The attacks on labour activists came in a year that has seen recorded strikes double from the 2014 total, with a noticeable increase towards the end of the year. Two-thirds of them in are construction and manufacturing, with the vast majority being defensive, often over failure to pay wages or wage cuts. Employers are tightening the screws as profits fall, but unlike 2008, where the crash was so sudden that factories just closed overnight, allowing workers no space to fight back, the downturn is taking place more slowly. As a number of recent studies have shown Chinese workers retain a capacity and a willingness to fight back against individual employers, even though almost all forms of unofficial organisation are banned.

Strikes are part of a wider pattern of ‘mass group incidents’ – demonstrations, riots and protests – which arise from a multiplicity of localised causes such as illegal land sales in villages, official corruption, pollution and environmental concerns , and nationalist rejection of Chinese rule in the western areas of Tibet and Xinjiang.

These protests aren’t part of one overall movement, and there is no automatic solidarity between one issue and another – especially not over Tibet and Xinjiang, where most Chinese workers and peasants would side with the Chinese government. But the various eruptions are rooted in the same social and economic conditions, in particular the massive increase in inequality over the last 20 years, which has led to the poorest quarter of Chinese households owning just 1% of China’s wealth.

As the saying goes ‘Just because you’re paranoid, it doesn’t mean they’re not after you’. A statue of a dead ruler in a field in the middle of nowhere isn’t the most obvious challenge to one of the world’s most powerful states – but could it become a rallying point for opposition?
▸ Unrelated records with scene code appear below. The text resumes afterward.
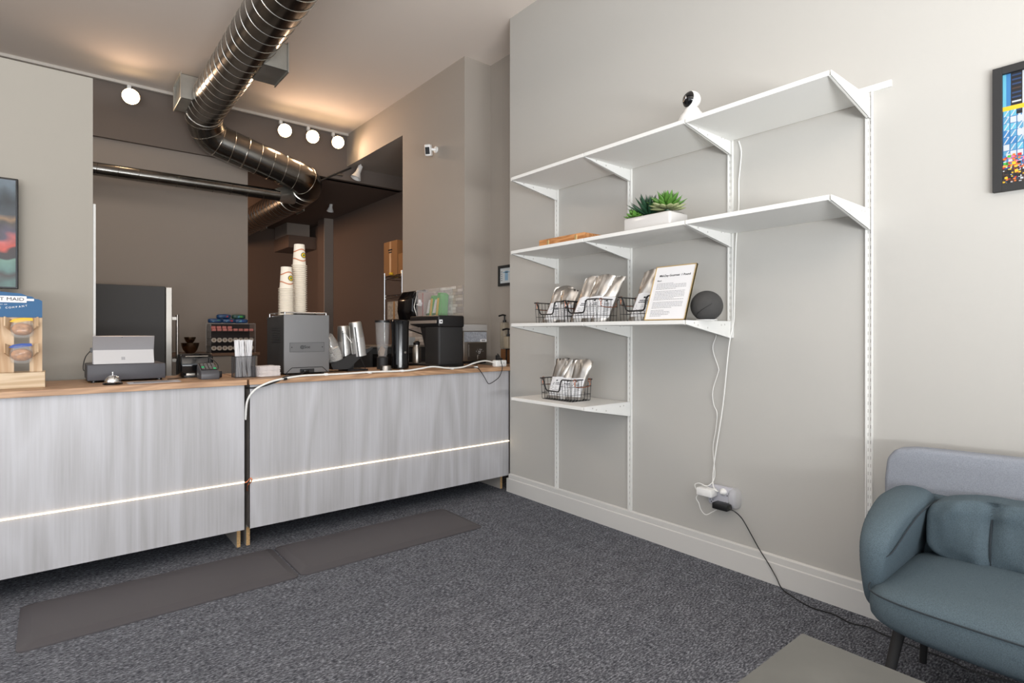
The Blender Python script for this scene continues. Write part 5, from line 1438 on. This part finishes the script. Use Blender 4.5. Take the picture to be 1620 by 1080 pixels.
# towel dispenser and acrylic glove/tea holder on the tiles
t = thing('towel_dispenser', 'black paper towel dispenser mounted on the tiled side wall', 'dispenser', (0.0, 4.63, 1.27))
b = MB(); b.prism([(0.049, 1.285), (-0.085, 1.275), (-0.105, 1.36), (-0.10, 1.47), (-0.05, 1.545), (0.049, 1.56)], 1, 4.47, 4.75, 0.014, 3)
b.build('dispenser_shell', M_blkg, t)
MB().box(-0.06, 0.0, 4.52, 4.62, 1.235, 1.275).build('paper_sheet', mat('paper_towel', (170, 166, 160), 0.9), t)
MB().tube([(-0.05, 4.4695, 1.30), (-0.08, 4.4695, 1.40), (-0.05, 4.4695, 1.52)], 0.003, 6).build('trim_line', M_ss, t)
t = thing('wall_organiser', 'clear acrylic wall organiser holding tissue and green packs', 'organiser', (0.0, 4.25, 1.27))
b = MB(); b.box(-0.07, 0.048, 4.03, 4.034, 1.288, 1.545); b.box(-0.07, 0.048, 4.446, 4.45, 1.288, 1.545); b.box(-0.07, -0.066, 4.03, 4.45, 1.288, 1.545); b.box(-0.07, 0.048, 4.03, 4.45, 1.284, 1.288)
b.build('acrylic_walls', M_clear, t)
t = thing('tissue_box', 'mauve tissue box standing in the acrylic wall organiser', 'tissue box', (0, 4.385, 1.2885))
MB().box(-0.060, 0.040, 4.335, 4.44, 1.2885, 1.522, 0.002, 1).build('carton', mat('mauve_carton', (176, 156, 152), 0.6), t)
MB().prism([(4.37, 1.40), (4.43, 1.415), (4.39, 1.425), (4.385, 1.46), (4.37, 1.43), (4.35, 1.43), (4.36, 1.41)], 0, -0.085, -0.0605).build('tissue', M_paper, t)
MB().box(-0.0612, -0.0602, 4.345, 4.355, 1.30, 1.515).build('red_stripe', M_red, t)
for i, y in enumerate((4.235, 4.13)):
    t = thing('tea_pack', ['left green and yellow pack leaning in the acrylic organiser', 'right bright green pack leaning in the acrylic organiser'][i], 'packet', (-0.01, y, 1.2885), 0, 'green packs in the organiser')
    MB().prism([(y+0.075, 1.289), (y-0.035, 1.289), (y-0.055, 1.47+0.02*i), (y-0.015, 1.49+0.02*i), (y+0.03, 1.42)], 0, -0.050, 0.035, 0.004, 1).build('packet', M_green, t)
    MB().prism([(y+0.062, 1.335), (y+0.025, 1.335), (y-0.004, 1.45), (y+0.020, 1.45)], 0, -0.056, -0.0505).build('white_panel', M_paper, t)
    MB().prism([(y+0.012, 1.29), (y-0.012, 1.29), (y-0.040, 1.46), (y-0.014, 1.46)], 0, -0.056, -0.0505).build('yellow_panel', M_yellow, t)
    MB().prism([(y+0.070, 1.292), (y+0.016, 1.292), (y+0.020, 1.330), (y+0.066, 1.330)], 0, -0.056, -0.0505).build('dark_base_panel', mat('bottle_green_print', (20, 96, 44), 0.5), t)

# wire shelving rack with boxes in the niche
t = thing('wire_rack', 'chrome wire shelving rack standing in the dark kitchen niche', 'rack', (0.48, 5.44, 0))
for x in (0.22, 0.72):
    for y in (5.25, 5.65):
        p = MB().cyl((x, y, 0.0), (x, y, 1.815), 0.0125, 12).build('post', M_chrome, t)
for z in (0.35, 0.85, 1.30, 1.565, 1.775):
    b = MB()
    for y in (5.25, 5.65):
        b.tube([(0.22, y, z), (0.72, y, z)], 0.004, 6); b.tube([(0.22, y, z-0.03), (0.72, y, z-0.03)], 0.004, 6)
    for x in (0.22, 0.72):
        b.tube([(x, 5.25, z), (x, 5.65, z)], 0.004, 6); b.tube([(x, 5.25, z-0.03), (x, 5.65, z-0.03)], 0.004, 6)
    for k in range(1, 14): b.tube([(0.22+0.5*k/14, 5.25, z+0.003), (0.22+0.5*k/14, 5.65, z+0.003)], 0.002, 5)
    zz = [((0.22, 5.25+0.4*k/8, z-0.03 if k % 2 else z)) for k in range(9)]
    b.tube(zz, 0.002, 5)
    b.build('wire_shelf', M_chrome, t)
def carton(x0, x1, y0, y1, z0, z1, lab, flap=None, m=None, mark=False):
    t = thing('carton', lab, 'box', ((x0+x1)/2, (y0+y1)/2, z0))
    MB().box(x0, x1, y0, y1, z0, z1, 0.002, 1).build('box_body', m or M_card, t)
    MB().box(x0-0.0008, x0, (y0+y1)/2-0.02, (y0+y1)/2+0.02, z0+0.001, z1-0.001).build('tape', mat('packing_tape', (176, 132, 86), 0.35), t)
    if mark:
        b = MB(); yc = (y0+y1)/2
        b.box(x0-0.0016, x0-0.0008, yc-0.045, yc+0.045, z1-0.10, z1-0.085); b.box(x0-0.0016, x0-0.0008, yc-0.035, yc+0.035, z1-0.125, z1-0.112)
        b.build('printed_mark', M_inkd, t)
    return t
carton(0.225, 0.50, 5.375, 5.68, 1.783, 2.150, 'tall cardboard box with a dark printed mark on top of the wire rack', mark=True)
carton(0.235, 0.55, 5.02+0.03, 5.365, 1.783, 2.00, 'lower cardboard box beside the tall one on top of the wire rack')
o = MB().sell((0.235-0.03, 5.47, 1.795), (0.02, 0.028, 0.016), 0.8, 12, 8).build('yellow_tag', M_yellow); tag(center(o), 'small yellow tag hanging at the rack top', 'tag')
carton(0.228, 0.45, 5.29, 5.60, 1.308, 1.500, 'white printed carton on a middle shelf of the wire rack', m=mat('white_printed_carton', (178, 168, 156), 0.7, nscale=35, namt=0.3))
carton(0.228, 0.50, 5.29, 5.52, 0.858, 1.20, 'plain brown carton on the lower shelf of the wire rack')
o = MB().lathe([(0, 0), (0.10, 0), (0.105, 0.01), (0.02, 0.03), (0, 0.032)], (0, 0, 0), 28, mtx=Matrix.Translation((0.36, 5.36, 1.68)) @ Matrix.Rotation(math.radians(80), 4, 'X')).build('pot_lid', M_ss)
tag(center(o), 'round steel lid standing on the rack shelf below the boxes', 'lid'); o.location.z = 1.5705
o = MB().box(0.26, 0.36, 5.27, 5.34, 1.5705, 1.66, 0.01, 2).build('clear_tub', M_clear); tag(center(o), 'small clear tub beside the steel lid', 'tub')
# wall switch and things deep in the kitchen
o = MB().sell((-0.42, 10.03, 2.02), (0.05, 0.02, 0.035), 0.8, 14, 8).build('wall_bell', mat('dull_brass', (120, 84, 56), 0.4, 0.5)); tag(center(o), 'small rounded fitting high on the far kitchen wall', 'fitting')
o = MB().box(-0.37, -0.29, 10.0, 10.048, 1.84, 1.96, 0.01, 2).build('wall_thermostat', mat('dull_beige', (110, 88, 72), 0.6)); tag(center(o), 'small square box on the far kitchen wall', 'thermostat')
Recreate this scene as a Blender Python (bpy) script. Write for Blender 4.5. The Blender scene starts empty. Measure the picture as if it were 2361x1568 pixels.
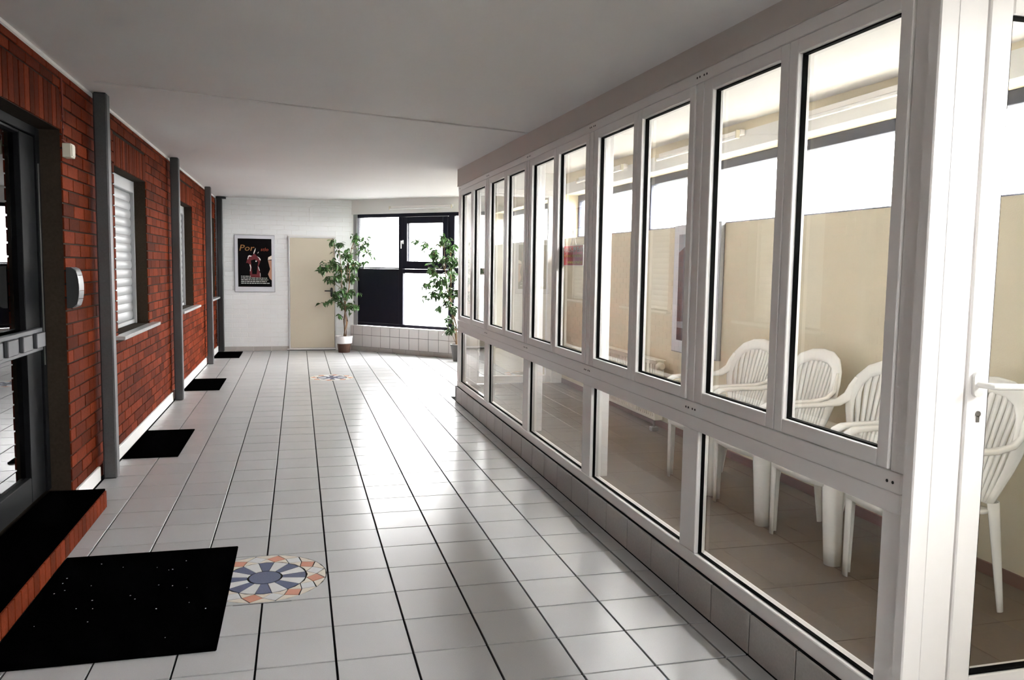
import bpy, bmesh, math, random
from mathutils import Matrix, Vector
random.seed(7)
S = bpy.context.scene
COL = S.collection
PI = math.pi

# ---------------------------------------------------------------- camera
F_PX, W_PX, H_PX, CAM_H = 1880.0, 2361, 1568, 1.531
def set_rot(yaw, pitch, roll):
    cy, sy = math.cos(yaw), math.sin(yaw); cp, sp = math.cos(pitch), math.sin(pitch)
    f = Vector((sy*cp, cy*cp, sp)); r = Vector((cy, -sy, 0)); u = r.cross(f)
    cr, sr = math.cos(roll), math.sin(roll)
    return cr*r + sr*u, -sr*r + cr*u, f
CR, CU, CF = set_rot(math.radians(14.707), math.radians(-5.107), math.radians(0.859))
cam_d = bpy.data.cameras.new('camera'); cam = bpy.data.objects.new('camera', cam_d); COL.objects.link(cam)
cam_d.sensor_width = 36; cam_d.lens = 36*F_PX/W_PX; cam_d.clip_start = 0.05
M = Matrix.Identity(4)
for i, v in enumerate((CR, CU, -CF)):
    for j in range(3): M[j][i] = v[j]
M[2][3] = CAM_H
cam.matrix_world = M
S.camera = cam
def px(p):
    d = Vector(p) - Vector((0, 0, CAM_H)); z = d.dot(CF)
    if z < .05: return None
    return (d.dot(CR)/z*F_PX + W_PX/2, -d.dot(CU)/z*F_PX + H_PX/2)

# ---------------------------------------------------------------- sky and exposure
SKY = 9.0
wd = bpy.data.worlds.new('overcast_sky'); S.world = wd; wd.use_nodes = True
bg = wd.node_tree.nodes['Background']; bg.inputs[0].default_value = (1, .99, .98, 1)
_n, _l = wd.node_tree.nodes, wd.node_tree.links           # overcast sky: zenith three times as bright as the horizon
_tc = _n.new('ShaderNodeTexCoord'); _sx = _n.new('ShaderNodeSeparateXYZ'); _mr = _n.new('ShaderNodeMapRange')
_mr.inputs['To Min'].default_value = SKY*.45; _mr.inputs['To Max'].default_value = SKY*1.35
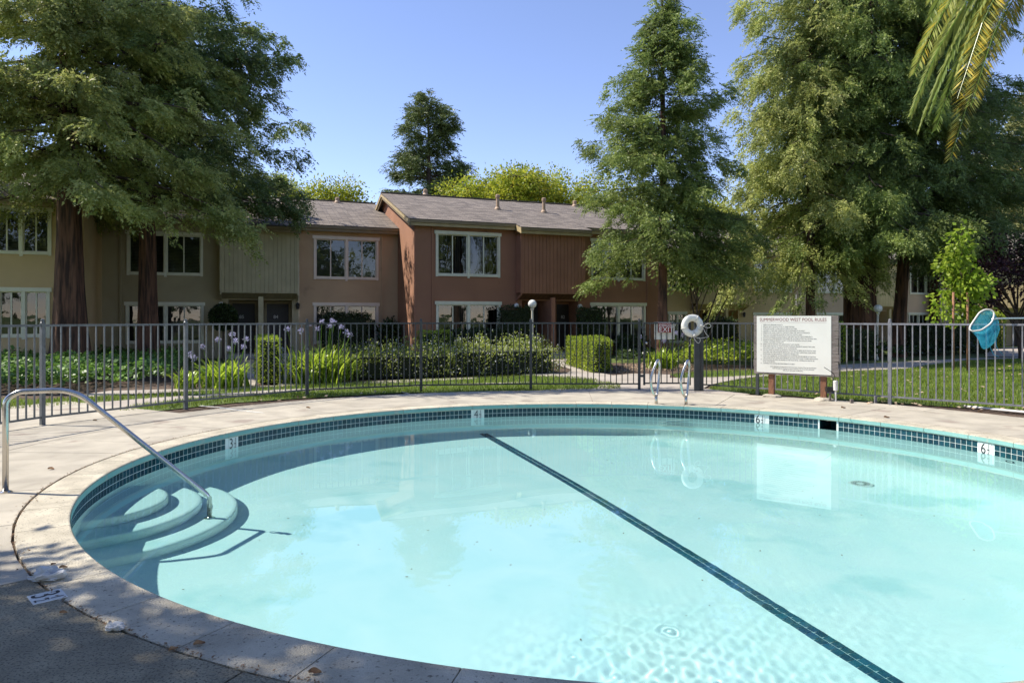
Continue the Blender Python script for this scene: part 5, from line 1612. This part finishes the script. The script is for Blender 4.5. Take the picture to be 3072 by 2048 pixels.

What China’s rulers fear more than anything else is the emergence of something that can pull together all those who are dissatisfied for different reasons, as the student revolt did in 1989.

And there is a very faint echo of Tiananmen Square here. One of the last acts of the students occupying the square was to erect a statue of the ‘Goddess of Democracy’ on 30 May, a sign that they were intending to continue occupying the square in central Beijing, and the act which probably triggered the decision to send in the army on 4 June. The Mao statue was almost certainly not a reference to that – but who knows whether the connection would have been made if it had stayed up? We will never know the precise reasons why Mao’s successors destroyed the statue – but its destruction gives some indication of how nervous about the future they are. China’s century is turning out to be a remarkably unstable one.

2 COMMENTS

  1. Who cares about the student statue in 1989 – if you want to create some historical linkage between this bizarre statue and the 1989 protests then you don’;t have to go that far, we can simpyy point out the much more relevant and important fact that the process of restructuring was still ongoing in 1989 and had not yet reached the point of actually pressing state-owned enterprises into privatization, being instead centered around the introduction of contracts and the stepping-up of workplace discipline, and for that reason the worker participants in the 1989 protests carried pictures of Chairman Mao, shouted his slogans, and formulated their demands and protest tactics in a form that was recognizably derived from the experiences of the Cultural Revolution. And therein lies the clue that Charlie Hore is simply wrong to try and create a forced equivalence between the status of Mao in contemporary China and the nationalist fetishization of Stalin in Russia – because Mao as a symbol and source of legitimization has been involved in oppositional protests and movements in a way that has never been true of Stalin in post-Soviet Russia, and that fact in turn does ultimate reflect very important difference sin the political and historical trajectories of the PRC and the Soviet Union, namely that the PRC under Maoism did embody more space and opportunities for struggles outside the direct remit of the state, and that Mao as a thinker is vastly more complex and theoretically interesting than Stalin could ever be.